[begin Information supplied]
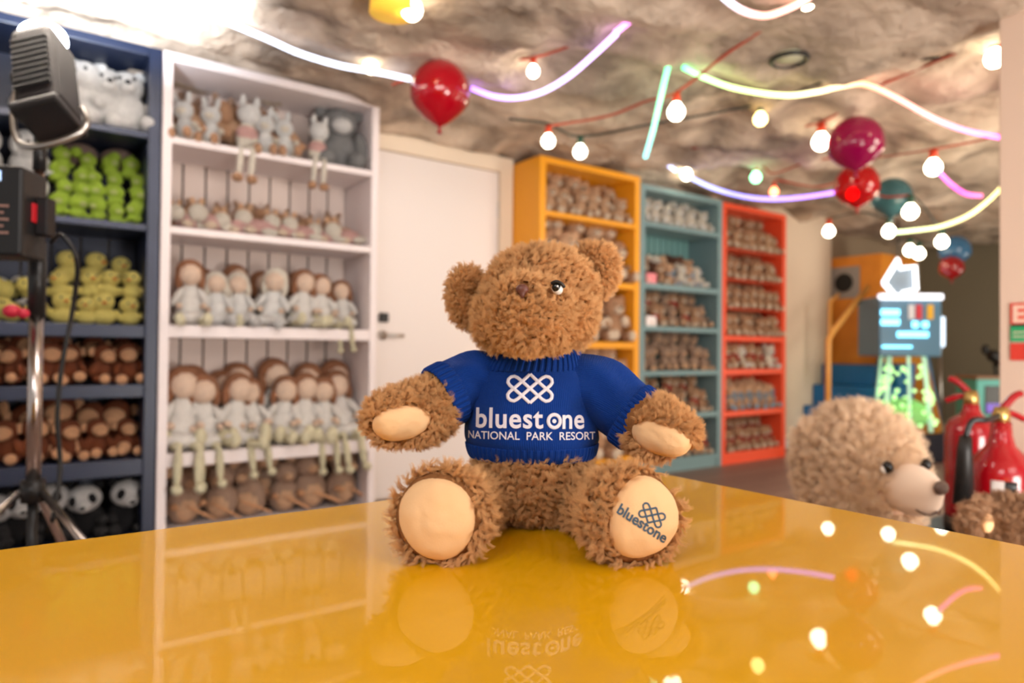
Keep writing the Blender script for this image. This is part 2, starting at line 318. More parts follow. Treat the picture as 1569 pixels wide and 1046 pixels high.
proto('bunny_hang', 'bunny_toy', {'body': [(p_ivory, (0, 0, .3), (.19, .16, .3)), (p_pink, (0, -.02, .36), (.2, .17, .16))], 'head': [(p_white, (0, -.04, .72), (.21, .2, .2))], 'ear': [(p_white, (-.12, 0, .95), (.06, .04, .14))], 'ear.001': [(p_white, (.12, 0, .95), (.06, .04, .14))],
    'leg': [(p_ivory, (-.1, -.18, .06), (.07, .2, .07)), (p_ivory, (-.1, -.36, -.22), (.06, .06, .3)), (p_brown, (-.12, -.40, -.52), (.1, .13, .08))], 'leg.001': [(p_ivory, (.1, -.18, .06), (.07, .2, .07)), (p_ivory, (.1, -.36, -.22), (.06, .06, .3)), (p_brown, (.12, -.40, -.52), (.1, .13, .08))]})
proto('raccoon', 'grey_donkey_toy', {'body': [(p_grey, (0, 0, .34), (.34, .28, .36)), (p_grey, (-.34, -.14, .4), (.12, .17, .26), .2), (p_grey, (.34, -.14, .4), (.12, .17, .26), -.2), (p_grey, (-.24, -.28, .14), (.15, .24, .14)), (p_grey, (.24, -.28, .14), (.15, .24, .14))],
    'head': [(p_grey, (0, -.06, .78), (.3, .27, .26))], 'muzzle': [(p_ltgrey, (0, -.28, .70), (.17, .14, .13))], 'ear': [(p_grey, (-.28, 0, .98), (.11, .06, .12))], 'ear.001': [(p_grey, (.28, 0, .98), (.11, .06, .12))]})
proto('floppy', 'floppy_toy', {'body': [(p_pink, (0, 0, .3), (.5, .3, .26)), (p_ivory, (.35, -.25, .2), (.26, .12, .12)), (p_cream, (-.2, -.3, .18), (.2, .12, .12))], 'head': [(p_ivory, (-.5, -.12, .5), (.28, .26, .27))], 'ear': [(p_tan, (-.62, -.05, .8), (.09, .06, .16), -.4)], 'ear.001': [(p_tan, (-.38, -.05, .82), (.09, .06, .16), .3)]})
proto('floppy_b', 'floppy_toy', {'body': [(p_tan, (0, 0, .34), (.4, .3, .3)), (p_brown, (.3, -.25, .22), (.26, .12, .12))], 'head': [(p_brown, (-.36, -.1, .62), (.26, .25, .26))], 'ear': [(p_mole, (-.5, -.02, .9), (.08, .06, .14), -.4)], 'ear.001': [(p_mole, (-.22, -.02, .9), (.08, .06, .14), .3)]})
def doll(dress, hair, hang, sock):
    dz = -.24 if hang else .04
    L = {'body': [(dress, (0, 0, .22), (.2, .17, .24)), (dress, (0, 0, .45), (.13, .11, .2)), (dress, (0, -.1, .12), (.26, .22, .1))],
         'head': [(p_skin, (0, -.03, .76), (.16, .15, .17))], 'hair': [(hair, (0, .03, .80), (.2, .17, .19)), (hair, (-.15, .02, .68), (.06, .09, .16)), (hair, (.15, .02, .68), (.06, .09, .16))],
         'arm': [(dress, (-.18, -.06, .42), (.055, .08, .16), .5), (p_skin, (-.16, -.2, .29), (.045, .1, .045))], 'arm.001': [(dress, (.18, -.06, .42), (.055, .08, .16), -.5), (p_skin, (.16, -.2, .29), (.045, .1, .045))]}
    for i, s in enumerate((-1, 1)):
        if hang: L['leg.%03d' % i] = [(sock, (s*.1, -.24, .06), (.06, .2, .06)), (sock, (s*.11, -.42, -.16), (.05, .05, .24)), (sock, (s*.12, -.47, -.40), (.065, .1, .06))]
        else: L['leg.%03d' % i] = [(sock, (s*.14, -.32, .06), (.06, .26, .06)), (sock, (s*.18, -.56, .10), (.07, .07, .1))]
    return L
proto('doll', 'rag_doll', doll(p_dress, p_hair, False, p_lace)); proto('doll_hang', 'rag_doll', doll(p_dress, p_hair, True, p_lace)); proto('doll_white', 'rag_doll', doll(p_white, p_ivory, False, p_ltgrey))
proto('mouse', 'mouse_toy', {'body': [(p_mole, (0, 0, .34), (.3, .26, .34)), (p_tan, (0, -.1, .3), (.22, .18, .24))], 'head': [(p_mole, (0, -.06, .78), (.25, .25, .23)), (p_tan, (0, -.28, .72), (.1, .12, .08))], 'ear': [(p_tan, (-.24, .02, .95), (.15, .05, .15))], 'ear.001': [(p_tan, (.24, .02, .95), (.15, .05, .15))],
    'tail': [(p_face, (.2, -.34, .2), (.32, .03, .03), .5)], 'hand': [(p_face, (-.24, -.24, .34), (.06, .14, .06))]})
ORD = ['first', 'second', 'third', 'fourth', 'fifth', 'sixth', 'seventh', 'eighth', 'ninth', 'tenth', 'eleventh', 'twelfth']
RR = random.Random(11)
def row(keys, n, xa, xb, y, z, h, desc, where, cat, group, jit=.4, jx=.014, jz=0, hv=.09, tilt=0, dirn=-1, skip=()):
    """n toys of a shelf row from left to right; y, z the row's own line"""
    if isinstance(keys, str): keys = [keys]
    for i in range(n):
        if i in skip: continue
        k = keys[i % len(keys)]; x = xa+(xb-xa)*(i+.5)/n+random.uniform(-jx, jx)
        d_ = desc[i % len(desc)] if isinstance(desc, list) else desc
        place(k, (x, y+random.uniform(-.008, .008), z+random.uniform(0, jz)), random.uniform(-jit, jit)-.1, h*(1+random.uniform(-hv, hv)), '%s, %s from left %s' % (d_, ORD[i], where), cat, group, tilt+RR.uniform(-.12, .06)).rotation_euler.y = RR.uniform(-.14, .14)
BC = 'soft toy'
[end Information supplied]
What the task requires. Your task is to repeat the material above exactly, without its pictures.

Completed task.
Keep writing the Blender script for this image. This is part 2, starting at line 318. More parts follow. Treat the picture as 1569 pixels wide and 1046 pixels high.
proto('bunny_hang', 'bunny_toy', {'body': [(p_ivory, (0, 0, .3), (.19, .16, .3)), (p_pink, (0, -.02, .36), (.2, .17, .16))], 'head': [(p_white, (0, -.04, .72), (.21, .2, .2))], 'ear': [(p_white, (-.12, 0, .95), (.06, .04, .14))], 'ear.001': [(p_white, (.12, 0, .95), (.06, .04, .14))],
    'leg': [(p_ivory, (-.1, -.18, .06), (.07, .2, .07)), (p_ivory, (-.1, -.36, -.22), (.06, .06, .3)), (p_brown, (-.12, -.40, -.52), (.1, .13, .08))], 'leg.001': [(p_ivory, (.1, -.18, .06), (.07, .2, .07)), (p_ivory, (.1, -.36, -.22), (.06, .06, .3)), (p_brown, (.12, -.40, -.52), (.1, .13, .08))]})
proto('raccoon', 'grey_donkey_toy', {'body': [(p_grey, (0, 0, .34), (.34, .28, .36)), (p_grey, (-.34, -.14, .4), (.12, .17, .26), .2), (p_grey, (.34, -.14, .4), (.12, .17, .26), -.2), (p_grey, (-.24, -.28, .14), (.15, .24, .14)), (p_grey, (.24, -.28, .14), (.15, .24, .14))],
    'head': [(p_grey, (0, -.06, .78), (.3, .27, .26))], 'muzzle': [(p_ltgrey, (0, -.28, .70), (.17, .14, .13))], 'ear': [(p_grey, (-.28, 0, .98), (.11, .06, .12))], 'ear.001': [(p_grey, (.28, 0, .98), (.11, .06, .12))]})
proto('floppy', 'floppy_toy', {'body': [(p_pink, (0, 0, .3), (.5, .3, .26)), (p_ivory, (.35, -.25, .2), (.26, .12, .12)), (p_cream, (-.2, -.3, .18), (.2, .12, .12))], 'head': [(p_ivory, (-.5, -.12, .5), (.28, .26, .27))], 'ear': [(p_tan, (-.62, -.05, .8), (.09, .06, .16), -.4)], 'ear.001': [(p_tan, (-.38, -.05, .82), (.09, .06, .16), .3)]})
proto('floppy_b', 'floppy_toy', {'body': [(p_tan, (0, 0, .34), (.4, .3, .3)), (p_brown, (.3, -.25, .22), (.26, .12, .12))], 'head': [(p_brown, (-.36, -.1, .62), (.26, .25, .26))], 'ear': [(p_mole, (-.5, -.02, .9), (.08, .06, .14), -.4)], 'ear.001': [(p_mole, (-.22, -.02, .9), (.08, .06, .14), .3)]})
def doll(dress, hair, hang, sock):
    dz = -.24 if hang else .04
    L = {'body': [(dress, (0, 0, .22), (.2, .17, .24)), (dress, (0, 0, .45), (.13, .11, .2)), (dress, (0, -.1, .12), (.26, .22, .1))],
         'head': [(p_skin, (0, -.03, .76), (.16, .15, .17))], 'hair': [(hair, (0, .03, .80), (.2, .17, .19)), (hair, (-.15, .02, .68), (.06, .09, .16)), (hair, (.15, .02, .68), (.06, .09, .16))],
         'arm': [(dress, (-.18, -.06, .42), (.055, .08, .16), .5), (p_skin, (-.16, -.2, .29), (.045, .1, .045))], 'arm.001': [(dress, (.18, -.06, .42), (.055, .08, .16), -.5), (p_skin, (.16, -.2, .29), (.045, .1, .045))]}
    for i, s in enumerate((-1, 1)):
        if hang: L['leg.%03d' % i] = [(sock, (s*.1, -.24, .06), (.06, .2, .06)), (sock, (s*.11, -.42, -.16), (.05, .05, .24)), (sock, (s*.12, -.47, -.40), (.065, .1, .06))]
        else: L['leg.%03d' % i] = [(sock, (s*.14, -.32, .06), (.06, .26, .06)), (sock, (s*.18, -.56, .10), (.07, .07, .1))]
    return L
proto('doll', 'rag_doll', doll(p_dress, p_hair, False, p_lace)); proto('doll_hang', 'rag_doll', doll(p_dress, p_hair, True, p_lace)); proto('doll_white', 'rag_doll', doll(p_white, p_ivory, False, p_ltgrey))
proto('mouse', 'mouse_toy', {'body': [(p_mole, (0, 0, .34), (.3, .26, .34)), (p_tan, (0, -.1, .3), (.22, .18, .24))], 'head': [(p_mole, (0, -.06, .78), (.25, .25, .23)), (p_tan, (0, -.28, .72), (.1, .12, .08))], 'ear': [(p_tan, (-.24, .02, .95), (.15, .05, .15))], 'ear.001': [(p_tan, (.24, .02, .95), (.15, .05, .15))],
    'tail': [(p_face, (.2, -.34, .2), (.32, .03, .03), .5)], 'hand': [(p_face, (-.24, -.24, .34), (.06, .14, .06))]})
ORD = ['first', 'second', 'third', 'fourth', 'fifth', 'sixth', 'seventh', 'eighth', 'ninth', 'tenth', 'eleventh', 'twelfth']
RR = random.Random(11)
def row(keys, n, xa, xb, y, z, h, desc, where, cat, group, jit=.4, jx=.014, jz=0, hv=.09, tilt=0, dirn=-1, skip=()):
    """n toys of a shelf row from left to right; y, z the row's own line"""
    if isinstance(keys, str): keys = [keys]
    for i in range(n):
        if i in skip: continue
        k = keys[i % len(keys)]; x = xa+(xb-xa)*(i+.5)/n+random.uniform(-jx, jx)
        d_ = desc[i % len(desc)] if isinstance(desc, list) else desc
        place(k, (x, y+random.uniform(-.008, .008), z+random.uniform(0, jz)), random.uniform(-jit, jit)-.1, h*(1+random.uniform(-hv, hv)), '%s, %s from left %s' % (d_, ORD[i], where), cat, group, tilt+RR.uniform(-.12, .06)).rotation_euler.y = RR.uniform(-.14, .14)
BC = 'soft toy'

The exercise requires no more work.